------ DATA PROVIDED

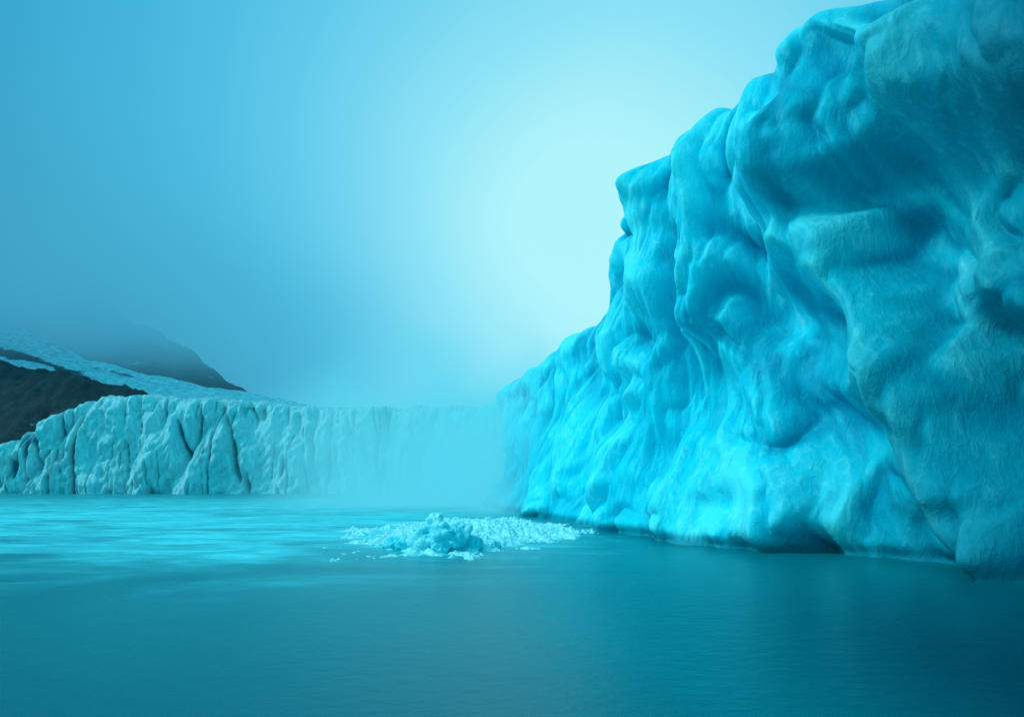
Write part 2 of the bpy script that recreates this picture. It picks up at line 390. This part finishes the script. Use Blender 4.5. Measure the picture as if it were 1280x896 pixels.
# ------------------------------------------------------------ world: overcast polar sky, sun hidden in cloud
sun_az=(.15,1,.38)
w=bpy.data.worlds.new('World');scene.world=w;w.use_nodes=True
n=N(w.node_tree);n.n.clear();out=n.new('ShaderNodeOutputWorld')
tc=n.new('ShaderNodeTexCoord').outputs['Generated']
nv=n.new('ShaderNodeVectorMath',operation='NORMALIZE');n.l.new(tc,nv.inputs[0])
l=math.sqrt(sum(a*a for a in sun_az))
dt=n.new('ShaderNodeVectorMath',operation='DOT_PRODUCT');n.l.new(nv.outputs[0],dt.inputs[0]);dt.inputs[1].default_value=[a/l for a in sun_az]
nz=n.noise(nv.outputs[0],1.6,2,.5)
v_=n.math('ADD',dt.outputs['Value'],n.math('MULTIPLY',n.math('SUBTRACT',nz,.5),.04))
r=n.new('ShaderNodeValToRGB');n.l.new(n.mapr(v_,-1,1,0,1,False),r.inputs[0])
cr=r.color_ramp;cr.interpolation='LINEAR'
st=[(0.0,(.03,.80,.99)),(.50,(.03,.78,.97)),(.66,(.025,.52,.72)),(.78,(.016,.26,.46)),(.85,(.034,.35,.58)),(.90,(.060,.45,.70)),(.925,(.082,.51,.75)),(.95,(.125,.59,.81)),(.97,(.19,.67,.86)),(.985,(.27,.76,.90)),(1.0,(.44,.90,.95))]  # low stops: unseen sky behind the camera, raised to fill cliff and far wall
cr.elements[0].position=0;cr.elements[0].color=(*st[0][1],1);cr.elements[1].position=1;cr.elements[1].color=(*st[-1][1],1)
for p_,c_ in st[1:-1]:
    e_=cr.elements.new(p_);e_.color=(*c_,1)
bg=n.new('ShaderNodeBackground');n.l.new(r.outputs[0],bg.inputs[0]);bg.inputs[1].default_value=1.0
sky=n.new('ShaderNodeTexSky',sky_type='NISHITA');sky.sun_disc=False
sky.sun_elevation=math.radians(43);sky.sun_rotation=math.radians(-99)
bg2=n.new('ShaderNodeBackground');n.l.new(n.mix(1.0,sky.outputs[0],(.02,.5,.8),'MULTIPLY'),bg2.inputs[0]);bg2.inputs[1].default_value=.01
ad=n.new('ShaderNodeAddShader');n.l.new(bg.outputs[0],ad.inputs[0]);n.l.new(bg2.outputs[0],ad.inputs[1]);n.l.new(ad.outputs[0],out.inputs[0])
sd=bpy.data.lights.new('sun','SUN');sd.energy=1.5;sd.angle=math.radians(14);sd.color=(.5,.95,1)
so=bpy.data.objects.new('sun',sd);scene.collection.objects.link(so)
so.rotation_euler=Vector((-.70,-.14,.70)).to_track_quat('Z','Y').to_euler()
# ------------------------------------------------------------ camera
cd=bpy.data.cameras.new('camera');cd.lens=22;cd.sensor_width=36;cd.shift_y=.119;cd.clip_end=6000
cam=bpy.data.objects.new('camera',cd);scene.collection.objects.link(cam);cam.location=(0,0,4);cam.rotation_euler=(math.radians(90),0,0)
scene.camera=cam
scene.view_settings.view_transform='Standard';scene.view_settings.look='None';scene.view_settings.exposure=0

------------

* PROBLEM TO SOLVE *
Write out each line of the data exactly; the images should be left out.

* FINAL RESULT *
Write part 2 of the bpy script that recreates this picture. It picks up at line 390. This part finishes the script. Use Blender 4.5. Measure the picture as if it were 1280x896 pixels.
# ------------------------------------------------------------ world: overcast polar sky, sun hidden in cloud
sun_az=(.15,1,.38)
w=bpy.data.worlds.new('World');scene.world=w;w.use_nodes=True
n=N(w.node_tree);n.n.clear();out=n.new('ShaderNodeOutputWorld')
tc=n.new('ShaderNodeTexCoord').outputs['Generated']
nv=n.new('ShaderNodeVectorMath',operation='NORMALIZE');n.l.new(tc,nv.inputs[0])
l=math.sqrt(sum(a*a for a in sun_az))
dt=n.new('ShaderNodeVectorMath',operation='DOT_PRODUCT');n.l.new(nv.outputs[0],dt.inputs[0]);dt.inputs[1].default_value=[a/l for a in sun_az]
nz=n.noise(nv.outputs[0],1.6,2,.5)
v_=n.math('ADD',dt.outputs['Value'],n.math('MULTIPLY',n.math('SUBTRACT',nz,.5),.04))
r=n.new('ShaderNodeValToRGB');n.l.new(n.mapr(v_,-1,1,0,1,False),r.inputs[0])
cr=r.color_ramp;cr.interpolation='LINEAR'
st=[(0.0,(.03,.80,.99)),(.50,(.03,.78,.97)),(.66,(.025,.52,.72)),(.78,(.016,.26,.46)),(.85,(.034,.35,.58)),(.90,(.060,.45,.70)),(.925,(.082,.51,.75)),(.95,(.125,.59,.81)),(.97,(.19,.67,.86)),(.985,(.27,.76,.90)),(1.0,(.44,.90,.95))]  # low stops: unseen sky behind the camera, raised to fill cliff and far wall
cr.elements[0].position=0;cr.elements[0].color=(*st[0][1],1);cr.elements[1].position=1;cr.elements[1].color=(*st[-1][1],1)
for p_,c_ in st[1:-1]:
    e_=cr.elements.new(p_);e_.color=(*c_,1)
bg=n.new('ShaderNodeBackground');n.l.new(r.outputs[0],bg.inputs[0]);bg.inputs[1].default_value=1.0
sky=n.new('ShaderNodeTexSky',sky_type='NISHITA');sky.sun_disc=False
sky.sun_elevation=math.radians(43);sky.sun_rotation=math.radians(-99)
bg2=n.new('ShaderNodeBackground');n.l.new(n.mix(1.0,sky.outputs[0],(.02,.5,.8),'MULTIPLY'),bg2.inputs[0]);bg2.inputs[1].default_value=.01
ad=n.new('ShaderNodeAddShader');n.l.new(bg.outputs[0],ad.inputs[0]);n.l.new(bg2.outputs[0],ad.inputs[1]);n.l.new(ad.outputs[0],out.inputs[0])
sd=bpy.data.lights.new('sun','SUN');sd.energy=1.5;sd.angle=math.radians(14);sd.color=(.5,.95,1)
so=bpy.data.objects.new('sun',sd);scene.collection.objects.link(so)
so.rotation_euler=Vector((-.70,-.14,.70)).to_track_quat('Z','Y').to_euler()
# ------------------------------------------------------------ camera
cd=bpy.data.cameras.new('camera');cd.lens=22;cd.sensor_width=36;cd.shift_y=.119;cd.clip_end=6000
cam=bpy.data.objects.new('camera',cd);scene.collection.objects.link(cam);cam.location=(0,0,4);cam.rotation_euler=(math.radians(90),0,0)
scene.camera=cam
scene.view_settings.view_transform='Standard';scene.view_settings.look='None';scene.view_settings.exposure=0